DATA BLOCK:
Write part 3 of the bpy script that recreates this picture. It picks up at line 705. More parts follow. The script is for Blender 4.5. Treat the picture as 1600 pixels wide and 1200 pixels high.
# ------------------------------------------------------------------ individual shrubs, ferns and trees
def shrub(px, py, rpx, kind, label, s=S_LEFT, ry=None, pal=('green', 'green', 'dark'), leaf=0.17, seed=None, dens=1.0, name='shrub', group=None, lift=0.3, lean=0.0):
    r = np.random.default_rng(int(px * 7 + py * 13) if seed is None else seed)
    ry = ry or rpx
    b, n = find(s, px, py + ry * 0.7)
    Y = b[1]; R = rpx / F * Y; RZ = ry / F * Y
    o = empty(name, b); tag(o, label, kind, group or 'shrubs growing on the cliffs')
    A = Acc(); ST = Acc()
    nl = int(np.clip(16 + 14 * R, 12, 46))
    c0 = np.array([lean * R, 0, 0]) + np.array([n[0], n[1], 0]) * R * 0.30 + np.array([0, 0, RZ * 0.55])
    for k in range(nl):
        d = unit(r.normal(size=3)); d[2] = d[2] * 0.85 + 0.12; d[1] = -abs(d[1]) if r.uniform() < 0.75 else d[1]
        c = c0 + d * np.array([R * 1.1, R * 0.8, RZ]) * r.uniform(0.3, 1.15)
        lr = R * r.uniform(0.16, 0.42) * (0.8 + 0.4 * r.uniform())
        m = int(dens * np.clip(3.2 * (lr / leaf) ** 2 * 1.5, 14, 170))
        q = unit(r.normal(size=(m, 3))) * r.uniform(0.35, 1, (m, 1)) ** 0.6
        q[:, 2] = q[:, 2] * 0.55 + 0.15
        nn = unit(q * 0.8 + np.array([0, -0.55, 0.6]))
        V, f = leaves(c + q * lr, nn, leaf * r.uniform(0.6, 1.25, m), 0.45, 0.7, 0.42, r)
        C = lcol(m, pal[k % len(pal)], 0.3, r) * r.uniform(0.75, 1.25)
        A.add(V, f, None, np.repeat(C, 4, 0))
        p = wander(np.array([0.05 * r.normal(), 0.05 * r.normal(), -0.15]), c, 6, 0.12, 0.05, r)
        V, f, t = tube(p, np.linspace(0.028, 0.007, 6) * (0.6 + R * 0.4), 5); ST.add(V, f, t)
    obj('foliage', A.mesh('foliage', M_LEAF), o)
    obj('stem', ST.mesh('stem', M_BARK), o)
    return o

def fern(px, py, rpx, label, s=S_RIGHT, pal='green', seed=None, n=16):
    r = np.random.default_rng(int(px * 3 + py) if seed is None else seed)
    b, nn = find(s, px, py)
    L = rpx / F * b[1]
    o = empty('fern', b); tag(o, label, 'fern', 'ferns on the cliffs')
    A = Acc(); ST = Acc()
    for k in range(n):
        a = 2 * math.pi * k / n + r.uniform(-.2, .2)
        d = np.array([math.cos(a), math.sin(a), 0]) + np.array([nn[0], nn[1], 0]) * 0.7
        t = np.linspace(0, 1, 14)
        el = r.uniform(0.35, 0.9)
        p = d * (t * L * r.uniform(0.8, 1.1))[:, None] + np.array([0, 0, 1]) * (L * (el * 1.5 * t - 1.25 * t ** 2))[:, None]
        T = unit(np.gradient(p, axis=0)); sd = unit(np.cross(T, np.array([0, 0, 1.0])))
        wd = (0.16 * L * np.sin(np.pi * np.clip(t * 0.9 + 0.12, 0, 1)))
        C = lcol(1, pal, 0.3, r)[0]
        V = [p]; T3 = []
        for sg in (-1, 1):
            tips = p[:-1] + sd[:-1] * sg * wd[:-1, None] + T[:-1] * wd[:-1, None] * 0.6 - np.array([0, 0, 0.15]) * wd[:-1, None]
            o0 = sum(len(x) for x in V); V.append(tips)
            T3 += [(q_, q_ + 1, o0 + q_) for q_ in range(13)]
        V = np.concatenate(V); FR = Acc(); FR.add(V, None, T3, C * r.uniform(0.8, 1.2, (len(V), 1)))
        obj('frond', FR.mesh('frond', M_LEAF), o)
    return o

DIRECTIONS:
All of the data above should be transcribed exactly.

COMPLETE ANSWER:
Write part 3 of the bpy script that recreates this picture. It picks up at line 705. More parts follow. The script is for Blender 4.5. Treat the picture as 1600 pixels wide and 1200 pixels high.
# ------------------------------------------------------------------ individual shrubs, ferns and trees
def shrub(px, py, rpx, kind, label, s=S_LEFT, ry=None, pal=('green', 'green', 'dark'), leaf=0.17, seed=None, dens=1.0, name='shrub', group=None, lift=0.3, lean=0.0):
    r = np.random.default_rng(int(px * 7 + py * 13) if seed is None else seed)
    ry = ry or rpx
    b, n = find(s, px, py + ry * 0.7)
    Y = b[1]; R = rpx / F * Y; RZ = ry / F * Y
    o = empty(name, b); tag(o, label, kind, group or 'shrubs growing on the cliffs')
    A = Acc(); ST = Acc()
    nl = int(np.clip(16 + 14 * R, 12, 46))
    c0 = np.array([lean * R, 0, 0]) + np.array([n[0], n[1], 0]) * R * 0.30 + np.array([0, 0, RZ * 0.55])
    for k in range(nl):
        d = unit(r.normal(size=3)); d[2] = d[2] * 0.85 + 0.12; d[1] = -abs(d[1]) if r.uniform() < 0.75 else d[1]
        c = c0 + d * np.array([R * 1.1, R * 0.8, RZ]) * r.uniform(0.3, 1.15)
        lr = R * r.uniform(0.16, 0.42) * (0.8 + 0.4 * r.uniform())
        m = int(dens * np.clip(3.2 * (lr / leaf) ** 2 * 1.5, 14, 170))
        q = unit(r.normal(size=(m, 3))) * r.uniform(0.35, 1, (m, 1)) ** 0.6
        q[:, 2] = q[:, 2] * 0.55 + 0.15
        nn = unit(q * 0.8 + np.array([0, -0.55, 0.6]))
        V, f = leaves(c + q * lr, nn, leaf * r.uniform(0.6, 1.25, m), 0.45, 0.7, 0.42, r)
        C = lcol(m, pal[k % len(pal)], 0.3, r) * r.uniform(0.75, 1.25)
        A.add(V, f, None, np.repeat(C, 4, 0))
        p = wander(np.array([0.05 * r.normal(), 0.05 * r.normal(), -0.15]), c, 6, 0.12, 0.05, r)
        V, f, t = tube(p, np.linspace(0.028, 0.007, 6) * (0.6 + R * 0.4), 5); ST.add(V, f, t)
    obj('foliage', A.mesh('foliage', M_LEAF), o)
    obj('stem', ST.mesh('stem', M_BARK), o)
    return o

def fern(px, py, rpx, label, s=S_RIGHT, pal='green', seed=None, n=16):
    r = np.random.default_rng(int(px * 3 + py) if seed is None else seed)
    b, nn = find(s, px, py)
    L = rpx / F * b[1]
    o = empty('fern', b); tag(o, label, 'fern', 'ferns on the cliffs')
    A = Acc(); ST = Acc()
    for k in range(n):
        a = 2 * math.pi * k / n + r.uniform(-.2, .2)
        d = np.array([math.cos(a), math.sin(a), 0]) + np.array([nn[0], nn[1], 0]) * 0.7
        t = np.linspace(0, 1, 14)
        el = r.uniform(0.35, 0.9)
        p = d * (t * L * r.uniform(0.8, 1.1))[:, None] + np.array([0, 0, 1]) * (L * (el * 1.5 * t - 1.25 * t ** 2))[:, None]
        T = unit(np.gradient(p, axis=0)); sd = unit(np.cross(T, np.array([0, 0, 1.0])))
        wd = (0.16 * L * np.sin(np.pi * np.clip(t * 0.9 + 0.12, 0, 1)))
        C = lcol(1, pal, 0.3, r)[0]
        V = [p]; T3 = []
        for sg in (-1, 1):
            tips = p[:-1] + sd[:-1] * sg * wd[:-1, None] + T[:-1] * wd[:-1, None] * 0.6 - np.array([0, 0, 0.15]) * wd[:-1, None]
            o0 = sum(len(x) for x in V); V.append(tips)
            T3 += [(q_, q_ + 1, o0 + q_) for q_ in range(13)]
        V = np.concatenate(V); FR = Acc(); FR.add(V, None, T3, C * r.uniform(0.8, 1.2, (len(V), 1)))
        obj('frond', FR.mesh('frond', M_LEAF), o)
    return o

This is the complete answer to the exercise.